この二人にハッピーエンドはありうるのか?

 物語が始まっていきなりの絞殺シーン。泣きながらすずの首を絞める咲朗。焦点の合わない目から流れ落ちる涙、舌が飛び出てこぼれる唾液、そして絶叫……からの復活。不死者を題材にした作品ではありがちなシーンですが、咲朗の号泣ぶりがすごい。

 すずを絞殺して号泣。すずが生き返っても号泣。でも改めて考えてみると泣いて当然ではないでしょうか。

 大切な人が毎日のように死をせがんでくるわけです。仮に生き返ってくることがわかっていたとしても毎日のように殺すわけです。普通は発狂するのではないでしょうか。驚愕すべきは咲朗の精神力です。そしてポジティブな咲朗は復活後に自分と生きるように説得。たぶんここまでが2人の日課ということでしょうか。

 さて、そんな風に自殺を日課としているすずですが、その理由が語られているのが、動物園のデートのシーン。ふとした会話からもすずは過去の記憶に苛まれます。

 飢饉での口減らし、化け物扱い、がれきの山になった町。これらのコマの外側に描かれた真っ黒な闇とそこで蠢く無数の影の手が、日向を歩く2人のうち、すずの影だけを捕まえてしまいます。

 断片的ながらも異様な迫力があり、すずが死を望むことへの十分な説得力がありました。

 ページの端に小さく描かれた2人と、あまりに大きな闇の対比。すずの体は平然と歩いているのに、影だけが捕まり捕らわれてしまうという表現も、外界とすずの内面の隔たりを感じさせます。

 そして、すずは国を巻き込んで、とんでもない方法で自殺しようとするわけですが、自殺は失敗。

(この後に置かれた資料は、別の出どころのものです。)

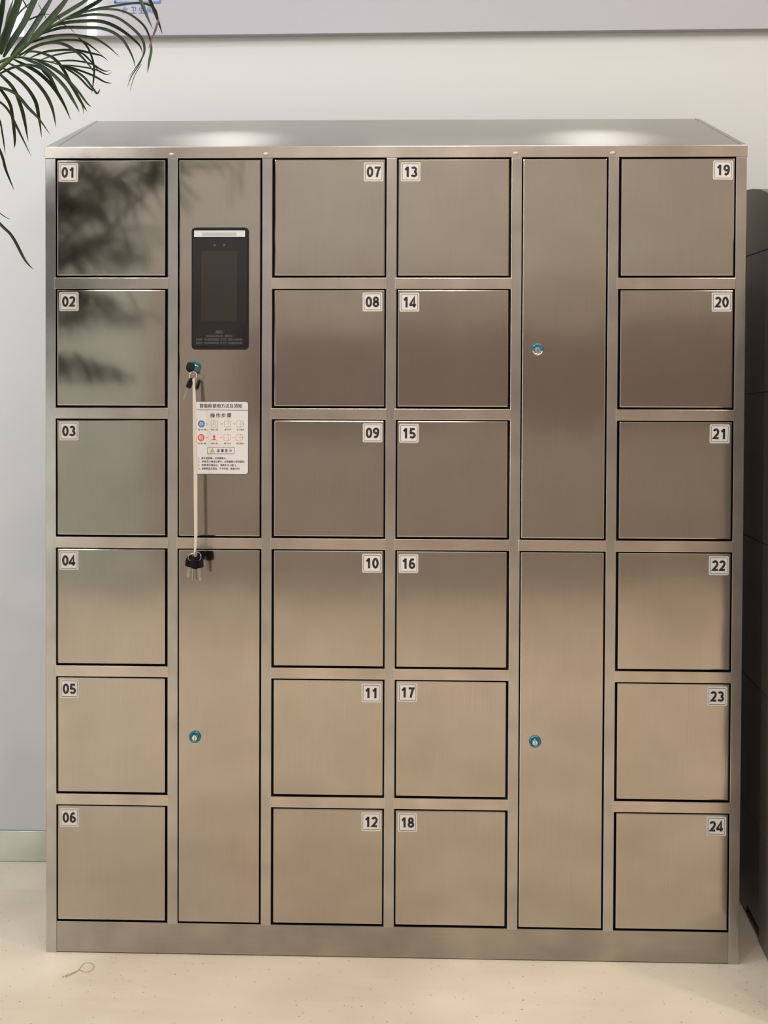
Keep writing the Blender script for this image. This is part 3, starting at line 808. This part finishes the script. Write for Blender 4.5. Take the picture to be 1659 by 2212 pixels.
# ------------------------------------------------------------------ dark pod on the right
XP = 1.625
def podx(y): return XP + (y - 0.2) * 0.082
prof = [(0.50, 1.60), (0.47, 1.70), (0.42, 1.755), (0.36, 1.768), (0.28, 1.756), (0.19, 1.738), (0.10, 1.714), (0.0, 1.665), (-0.10, 1.60), (-0.20, 1.51), (-0.28, 1.38), (-0.32, 1.25), (-0.32, 0.0)]
pod = thing('capsule_machine', 'tall dark grey machine with a rounded top standing right of the locker', 'machine', (2.0, 0.1, 0))
def podprism(poly, x_out, x_in):
    """poly (y,z); outer face follows the slightly skewed side plane"""
    bm = bmesh.new()
    A = [bm.verts.new((podx(y) + x_out, y, z)) for y, z in poly]; B = [bm.verts.new((podx(y) + x_in, y, z)) for y, z in poly]
    bm.faces.new(A); bm.faces.new(B[::-1]); n = len(A)
    for i in range(n): bm.faces.new((A[i], B[i], B[(i + 1) % n], A[(i + 1) % n]))
    bmesh.ops.recalc_face_normals(bm, faces=bm.faces); return bm
full = [(0.50, 0.0)] + prof
body = [(0.50, 0.0)] + prof[:-1] + [(-0.32, 0.0), (0.10, 0.0), (0.13, 0.03), (0.28, 0.03), (0.30, 0.0)]
link('shell', podprism(body, 0.004, 0.62), M_POD, pod, origin=(2.0, 0.1, 0.9))
def interp_top(y):
    for (y0, z0), (y1, z1) in zip(prof[:-1], prof[1:]):
        if y1 <= y <= y0: return z1 + (z0 - z1) * (y - y1) / (y0 - y1)
    return 0
def sz(y): return 1.607 - (0.3974 - y) * 0.067          # sloping upper seam
g_ = 0.0012
# crown panel
cr_ = [(0.498, sz(0.498) + g_)] + prof[:-1] + [(-0.319, sz(-0.32) + g_)]
cr_ = [p for p in cr_ if p[1] >= sz(p[0]) - 0.0 or p[0] > 0.49] 
cr_ = [(0.498, sz(0.498) + g_), (0.49, 1.62), (0.47, 1.70), (0.42, 1.755), (0.36, 1.768), (0.28, 1.756), (0.19, 1.738), (0.10, 1.714), (0.0, 1.665), (-0.10, 1.60), (-0.135, sz(-0.135) + g_)]
link('side_panel', podprism(cr_, 0.0, 0.006), M_POD, pod, origin=(XP, 0.2, 1.66))
# columns of side panels between seams
ycols = [(0.498, 0.2925), (0.2905, 0.1185), (0.1165, -0.10), (-0.102, -0.318)]
zrow = [1.265, 0.92, 0.58, 0.26]
for ci, (yb1, yb0) in enumerate(ycols):
    tops = [None] + zrow
    for ri in range(5):
        zt1 = min(sz(yb1), interp_top(yb1)) - g_ if ri == 0 else zrow[ri - 1] - g_
        zt0 = min(sz(yb0), interp_top(yb0) if yb0 < 0 else 9) - g_ if ri == 0 else zrow[ri - 1] - g_
        zb1 = zb0_ = (zrow[ri] + g_ if ri < 4 else (0.032 if ci in (0, 1) else 0.004))
        if ci == 1 and ri == 4: zb0_ = 0.034
        if zt0 <= zb0_ + 0.02: continue
        pn = [(yb1, zb1), (yb1, zt1), (yb0, zt0), (yb0, zb0_)]
        link('side_panel', podprism(pn, 0.0, 0.006), M_POD, pod, origin=(XP, (yb0 + yb1) / 2, (zb1 + zt1) / 2))

# ------------------------------------------------------------------ hair loop on the floor
bm = bmesh.new()
hp = [(134, 2111), (147, 2105), (160, 2100), (170, 2095), (175, 2088), (182, 2081), (192, 2079), (200, 2082), (203, 2088), (199, 2095), (190, 2099), (180, 2099), (172, 2095), (163, 2100), (152, 2106), (140, 2110)]
pp = [atz(u, v, 0.0011) for u, v in hp]
sm = []
for i in range(len(pp) - 1):
    p0_, p1_, p2_, p3_ = pp[max(i - 1, 0)], pp[i], pp[i + 1], pp[min(i + 2, len(pp) - 1)]
    for s in range(4):
        t_ = s / 4; sm.append(0.5 * ((2 * p1_) + (-p0_ + p2_) * t_ + (2 * p0_ - 5 * p1_ + 4 * p2_ - p3_) * t_ ** 2 + (-p0_ + 3 * p1_ - 3 * p2_ + p3_) * t_ ** 3))
tube(bm, sm, 0.0006, 5)
o = link('thread_loop', bm, mat('thread', (0.42, 0.33, 0.22), 0.7), origin=pp[0]); tag(o, 'thin beige looped thread lying on the floor before the locker', 'thread')

# ------------------------------------------------------------------ areca palm
palm = thing('areca_palm', 'green potted areca palm whose fronds hang in from the upper left corner', 'plant', (-0.95, -0.75, 0))
def crom(P, n=6):
    out = []
    for i in range(len(P) - 1):
        a, b, c, d = P[max(i - 1, 0)], P[i], P[i + 1], P[min(i + 2, len(P) - 1)]
        for s in range(n):
            t_ = s / n
            out.append(0.5 * ((2 * b) + (c - a) * t_ + (2 * a - 5 * b + 4 * c - d) * t_ ** 2 + (3 * b - a - 3 * c + d) * t_ ** 3))
    out.append(P[-1]); return out
def leaflet(bm, P, wd, face=Vector((0, -1, 0)), mi=0, taper=0.6, fold=0.35):
    """long tapering blade with a folded midrib"""
    P = crom([Vector(p) for p in P], 5); n = len(P); rows = []
    for i, p in enumerate(P):
        t = (P[min(i + 1, n - 1)] - P[max(i - 1, 0)]).normalized()
        s = t.cross(face)
        if s.length < 0.1: s = t.cross(Vector((1, 0, 0)))
        s.normalize(); nn = s.cross(t).normalized()
        u = i / (n - 1)
        w_ = wd * min(1.0, 0.35 + u * 4.0) * (1.0 if u < taper else max(0.03, 1 - ((u - taper) / (1 - taper)) ** 1.5))
        rows.append((bm.verts.new(p - s * w_ / 2 + nn * w_ * fold * 0.5), bm.verts.new(p), bm.verts.new(p + s * w_ / 2 + nn * w_ * fold * 0.5)))
    for i in range(n - 1):
        for k in (0, 1):
            f = bm.faces.new((rows[i][k], rows[i + 1][k], rows[i + 1][k + 1], rows[i][k + 1])); f.smooth = True; f.material_index = mi
def frond(label=None):
    o = bpy.data.objects.new('frond', None); C.objects.link(o); o.parent = palm
    o.location = (0, 0, 0); PW[o.name] = PW[palm.name].copy(); o.empty_display_size = 0.02
    return o
def add_leaflet(fr, P, wd, face=Vector((0, -1, 0)), mm=None, taper=0.6):
    bm = bmesh.new(); leaflet(bm, P, wd, face, 0, taper)
    return link('leaflet', bm, mm or M_LEAF, fr, origin=Vector(P[0]))
def sub(pts, y0, y1):
    n = len(pts) - 1
    return [at(u, v, y0 + (y1 - y0) * i / n) for i, (u, v) in enumerate(pts)]
rl = random.Random(11)
PXM = 1190.0
def leaves(fr, specs, yb, spread):
    for spec in specs:
        pts, wpx = spec[0], spec[1]
        yr = yb + rl.uniform(-0.02, 0.02); yt = yr + rl.uniform(-spread, spread)
        fc = Vector((rl.uniform(-0.3, 0.3), -1, rl.uniform(-0.2, 0.5))).normalized()
        add_leaflet(fr, sub(pts, yr, yt), wpx / PXM, fc, M_RED if len(spec) > 2 else None)
# frond A : rachis rising to the upper right
CROWN = Vector((-0.50, -0.60, 1.35))
frA = frond()
bm = bmesh.new()
ra = [CROWN, at(-190, 330, -0.60), at(-60, 200, -0.60), at(0, 148, -0.60), at(40, 112, -0.59), at(85, 75, -0.58), at(135, 44, -0.57), at(185, 16, -0.56), at(240, -16, -0.55)]
rp = crom(ra, 5); tube(bm, rp, [0.0060 * (1 - 0.86 * i / (len(rp) - 1)) for i in range(len(rp))], 7)
link('rachis', bm, M_STEM, frA, origin=at(40, 112, -0.59))
leaves(frA, [
    ([(2, 118), (10, 88), (24, 50), (41, 0), (52, -40), (60, -90)], 15), ([(8, 124), (31, 85), (54, 48), (76, 0), (92, -40), (104, -90)], 15),
    ([(24, 122), (44, 100), (62, 78), (85, 42), (110, 0), (130, -45)], 14), ([(66, 88), (78, 76), (92, 60), (119, 30), (144, -2), (165, -40)], 12),
    ([(100, 62), (118, 44), (150, 24), (187, 0), (214, -30)], 9.5), ([(150, 36), (172, 29), (190, 17), (217, 1), (236, -14)], 8),
    ([(-6, 112), (-3, 75), (3, 40), (9, -2), (14, -50)], 14), ([(-20, 130), (-2, 96), (14, 62), (20, 30), (30, -6)], 10)], -0.60, 0.10)
leaves(frA, [
    ([(172, 29), (204, 20), (248, 13), (295, 7), (322, 11), (336, 22), (341, 38), (341, 50)], 4.6),
    ([(165, 32), (180, 27), (225, 20), (272, 27), (310, 55), (325, 88), (326.5, 108)], 5.5),
    ([(326.5, 96), (327, 112), (323, 132), (318.5, 158)], 6.0),
    ([(132, 45), (180, 34), (214, 32), (256, 40), (300, 75), (312, 103), (305, 129), (277, 168)], 6.0),
    ([(106, 60), (140, 50), (180, 46), (221, 47), (261, 64), (300, 96), (308, 118)], 7.5),
    ([(84, 76), (130, 61), (180, 60), (225, 63), (261, 82), (284, 118), (293, 147)], 7.0),
    ([(58, 96), (104, 80), (150, 76), (180, 79), (206, 84), (234, 101), (258, 123)], 6.5),
    ([(313, 106), (302, 138), (284, 165), (275, 189)], 2.4), ([(306, 138), (290, 166), (280, 200)], 1.8),
    ([(286, -50), (300, -8), (306, 6), (317, 33), (330, 63)], 7.5), ([(300, -60), (322, -5), (338, 34), (351, 74)], 7.0),
    ([(343, 40), (337, 62), (328, 87), (321, 105)], 5.0, 1),
    ([(10, 58), (30, 42), (52, 18), (84, -6)], 5), ([(30, 72), (54, 48), (80, 36), (95, 31), (114, 32)], 4),
    ([(122, 30), (137, 52), (152, 62), (163, 72)], 2.5), ([(82, 8), (94, 28), (104, 50)], 1.6), ([(48, -4), (56, 12), (62, 20)], 2.5)], -0.56, 0.09)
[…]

 1年の時間をかけて再生、復活の後、咲朗のその後を知るわけです。

 残した者と残されたものが逆転する形。厳しい言い方をするのならば因果応報と言えますが、あんまりと言えばあんまりな結末。ここで1話目が終わり、ここからは回想の形で物語が進むわけですが、すでにどうしようもないバッドエンド。

 大逆転のハッピーエンドを願わずにはいられません。

 

なれそめと成長

 すずと咲朗の馴初め、咲朗の父親との決別、すずの対人恐怖の問題と話が進んで行きます。それまで長い時間を生きながらも、周囲と隔絶した生き方をしていたすずが、少しずつ周囲と関わろうとしていく様子がいいですね。

 少しずつ手探りで前進していく感じが、いい味を出しています。びくつきながらもコミュニケーションを取ろうとするすずににやにやしました。生首に啖呵を切る大家の葉さんもかっこ良かったです。

 そして、野球の中継が気になって、慌てて風呂から飛び出し、裸でテレビの前ににじり寄るすず394歳、カープファン。それを後ろから抱きしめようとして空振り、気づいてももらえない咲朗15歳。笑いました。

 

対比にこだわりを感じさせる光と影

 1話のすずの抱える闇を感じさせる演出もそうですが、2話以降を読んでいても気になったのは、明暗のコントラストを強調した演出です。

 雨の日の街並みを黒く描き、人を白で表現した場面や、親に捨てられた咲朗が閉じこもった押し入れの闇の黒と、その押入れを開けたすずによってもたらされる光の白。

 単純に視覚的な黒と白の表現もあれば、心情的な描写を表現するための黒と白もありますが、何気ない1コマ1コマにも光と影がしっかりと書き込まれており、そこが強く印象に残りました。

 咲朗がすずの体の秘密を知るきっかけになったシーンでは、祭囃子と静まり返った室内という対比のシーンもありました。

 対比の表現にこだわりを感じますね。幸福と不幸、生と死というのも究極の対比かもしれません。

 

 

 2人が広島についたところで第1巻が終わりましたが、過去の回想という形で話が進んでいて、咲朗と出会う前のすずについてもまだほとんど語られていないので、物語としてはまだまだこれからです。

 しかし、つらいのは話の先で咲朗が死んでしまっていること。

 咲朗がすずと同じ不老不死になって復活するぐらいの展開がないと、ハッピーエンドになりようがないです。

 咲朗とすずの幼少期には共通点がないとも言えないので、幼少期の条件が似ているなら似たような体質にならないか、あるいは、すずを追いかけていた研究者(ストーカー)によって、不死の研究が完成していたら、もしくは仮説だけでも出来上がっていれば等、わずかなフラグに祈らずにはいられません。